==== Task material ====

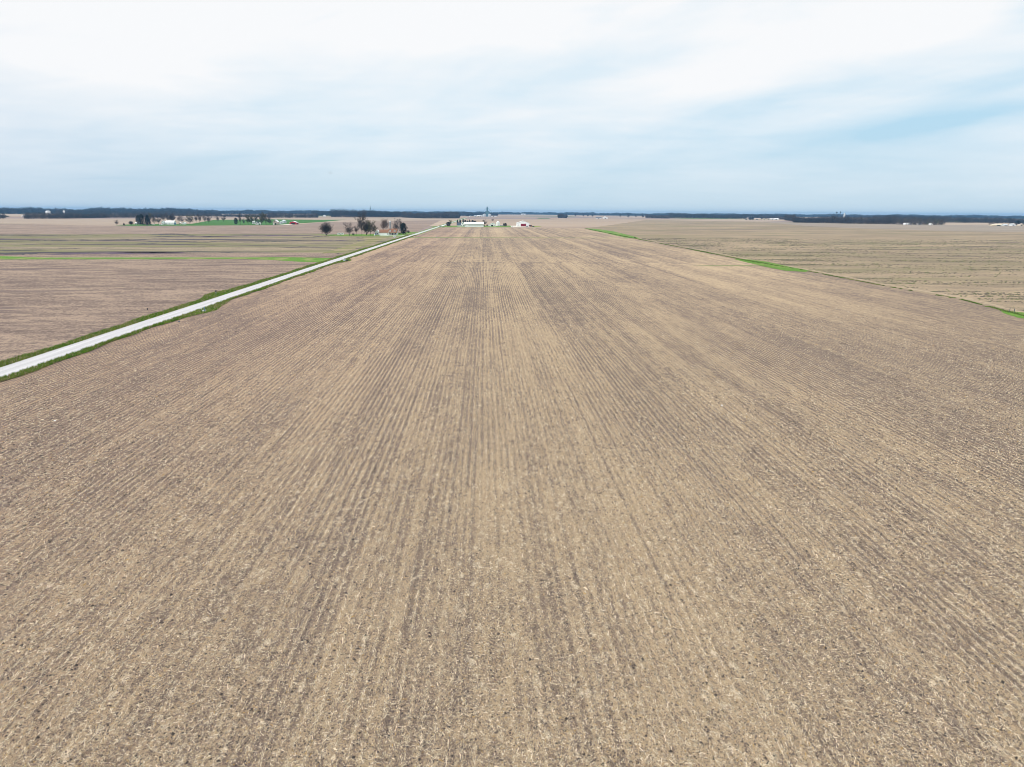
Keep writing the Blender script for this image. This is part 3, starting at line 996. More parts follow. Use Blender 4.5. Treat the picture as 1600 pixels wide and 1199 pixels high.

====
==== Task material ====

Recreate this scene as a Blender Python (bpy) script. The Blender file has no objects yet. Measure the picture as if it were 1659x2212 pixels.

====
==== Task material ====

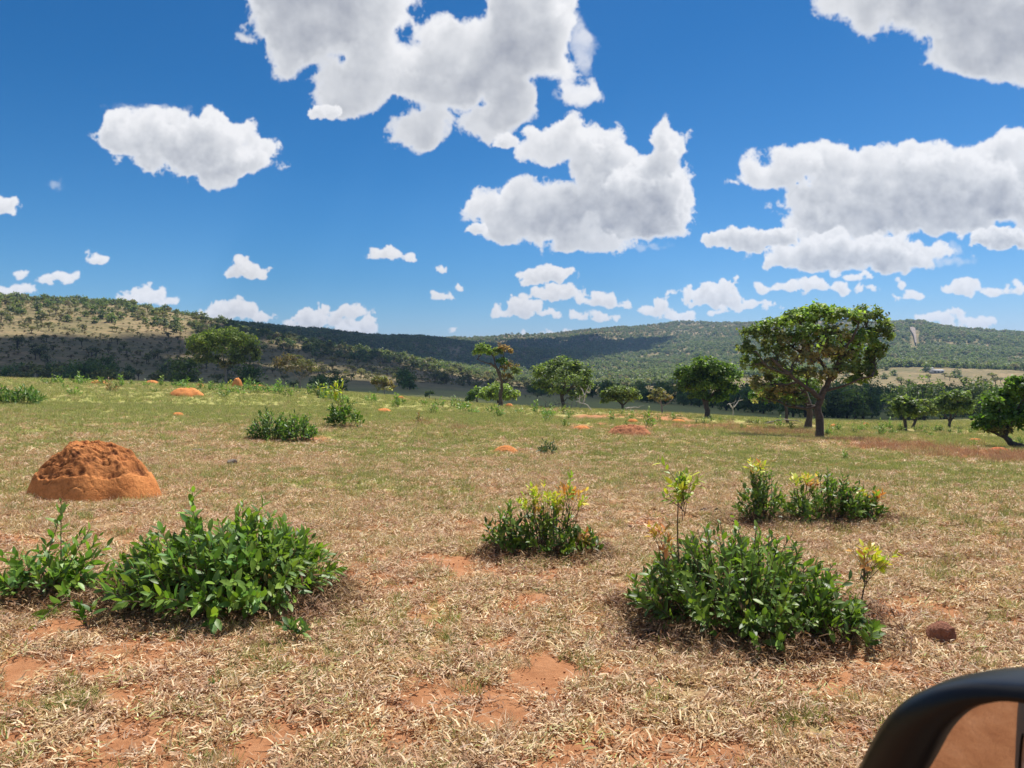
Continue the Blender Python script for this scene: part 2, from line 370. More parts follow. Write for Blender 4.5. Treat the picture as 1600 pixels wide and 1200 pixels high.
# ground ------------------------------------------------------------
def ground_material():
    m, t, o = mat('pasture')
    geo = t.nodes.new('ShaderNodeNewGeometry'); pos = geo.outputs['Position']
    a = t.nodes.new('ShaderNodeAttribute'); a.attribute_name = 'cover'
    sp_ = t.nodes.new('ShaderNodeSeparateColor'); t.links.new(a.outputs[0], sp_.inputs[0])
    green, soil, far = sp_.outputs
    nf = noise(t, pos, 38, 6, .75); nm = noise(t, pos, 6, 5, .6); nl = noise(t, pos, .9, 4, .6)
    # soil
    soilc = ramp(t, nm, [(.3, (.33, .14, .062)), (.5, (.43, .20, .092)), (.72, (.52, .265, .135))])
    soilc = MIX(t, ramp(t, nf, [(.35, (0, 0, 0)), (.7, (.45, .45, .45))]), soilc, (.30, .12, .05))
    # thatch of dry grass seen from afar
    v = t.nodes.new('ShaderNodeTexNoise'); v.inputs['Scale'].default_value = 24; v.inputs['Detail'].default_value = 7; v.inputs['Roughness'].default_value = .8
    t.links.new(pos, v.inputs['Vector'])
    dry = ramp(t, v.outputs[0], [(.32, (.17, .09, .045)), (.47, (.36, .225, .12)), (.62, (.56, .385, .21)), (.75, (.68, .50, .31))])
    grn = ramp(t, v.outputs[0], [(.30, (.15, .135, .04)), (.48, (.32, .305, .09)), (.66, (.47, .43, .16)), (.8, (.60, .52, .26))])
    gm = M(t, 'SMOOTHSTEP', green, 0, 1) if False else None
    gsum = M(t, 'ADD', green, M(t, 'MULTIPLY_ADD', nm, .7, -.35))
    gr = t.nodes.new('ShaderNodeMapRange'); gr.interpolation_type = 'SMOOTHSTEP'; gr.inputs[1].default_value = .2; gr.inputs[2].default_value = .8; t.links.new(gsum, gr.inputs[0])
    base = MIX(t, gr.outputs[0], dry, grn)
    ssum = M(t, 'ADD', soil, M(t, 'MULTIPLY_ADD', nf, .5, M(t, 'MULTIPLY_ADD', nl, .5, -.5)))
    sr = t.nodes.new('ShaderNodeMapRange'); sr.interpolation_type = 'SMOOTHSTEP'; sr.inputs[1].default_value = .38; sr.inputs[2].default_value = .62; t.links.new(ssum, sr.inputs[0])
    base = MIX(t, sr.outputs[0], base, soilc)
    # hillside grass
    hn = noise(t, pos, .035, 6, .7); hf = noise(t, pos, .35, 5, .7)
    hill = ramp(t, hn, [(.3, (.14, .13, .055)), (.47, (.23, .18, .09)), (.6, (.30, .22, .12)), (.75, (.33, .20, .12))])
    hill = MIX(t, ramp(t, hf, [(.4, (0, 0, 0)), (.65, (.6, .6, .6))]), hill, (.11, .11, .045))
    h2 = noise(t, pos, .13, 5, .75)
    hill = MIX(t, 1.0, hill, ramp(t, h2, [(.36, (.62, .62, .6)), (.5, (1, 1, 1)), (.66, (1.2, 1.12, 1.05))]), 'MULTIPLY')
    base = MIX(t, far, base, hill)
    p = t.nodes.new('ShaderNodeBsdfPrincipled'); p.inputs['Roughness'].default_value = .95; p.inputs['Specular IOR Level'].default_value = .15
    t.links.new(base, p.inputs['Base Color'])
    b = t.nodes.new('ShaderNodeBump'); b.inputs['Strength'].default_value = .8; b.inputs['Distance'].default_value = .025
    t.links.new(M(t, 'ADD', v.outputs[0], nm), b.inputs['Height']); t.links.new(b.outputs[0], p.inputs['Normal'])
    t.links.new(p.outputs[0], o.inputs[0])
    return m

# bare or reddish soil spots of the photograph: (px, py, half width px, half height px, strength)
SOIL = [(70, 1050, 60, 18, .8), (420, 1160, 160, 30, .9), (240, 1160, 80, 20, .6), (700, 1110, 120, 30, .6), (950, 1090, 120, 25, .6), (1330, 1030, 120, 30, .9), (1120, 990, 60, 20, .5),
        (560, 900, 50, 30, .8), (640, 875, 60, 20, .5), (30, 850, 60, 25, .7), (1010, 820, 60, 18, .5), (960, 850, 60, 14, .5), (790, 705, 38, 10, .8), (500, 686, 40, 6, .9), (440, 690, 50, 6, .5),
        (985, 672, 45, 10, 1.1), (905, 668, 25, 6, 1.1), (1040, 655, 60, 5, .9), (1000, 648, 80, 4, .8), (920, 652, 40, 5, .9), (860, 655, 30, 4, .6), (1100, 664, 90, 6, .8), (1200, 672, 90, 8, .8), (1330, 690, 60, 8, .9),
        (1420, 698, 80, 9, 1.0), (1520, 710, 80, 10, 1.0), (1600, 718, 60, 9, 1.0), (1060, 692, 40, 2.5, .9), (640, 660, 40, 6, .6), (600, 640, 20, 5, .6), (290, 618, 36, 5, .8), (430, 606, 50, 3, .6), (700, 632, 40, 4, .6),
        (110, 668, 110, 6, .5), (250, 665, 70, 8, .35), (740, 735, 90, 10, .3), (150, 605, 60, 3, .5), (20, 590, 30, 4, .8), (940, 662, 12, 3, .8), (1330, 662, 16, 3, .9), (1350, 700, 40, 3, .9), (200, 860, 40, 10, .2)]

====

Exercise brief. Extract every line from the records above that contains the word "script".

Response to the exercise.
Keep writing the Blender script for this image. This is part 3, starting at line 996. More parts follow. Use Blender 4.5. Treat the picture as 1600 pixels wide and 1199 pixels high.
Recreate this scene as a Blender Python (bpy) script. The Blender file has no objects yet. Measure the picture as if it were 1659x2212 pixels.
Continue the Blender Python script for this scene: part 2, from line 370. More parts follow. Write for Blender 4.5. Treat the picture as 1600 pixels wide and 1200 pixels high.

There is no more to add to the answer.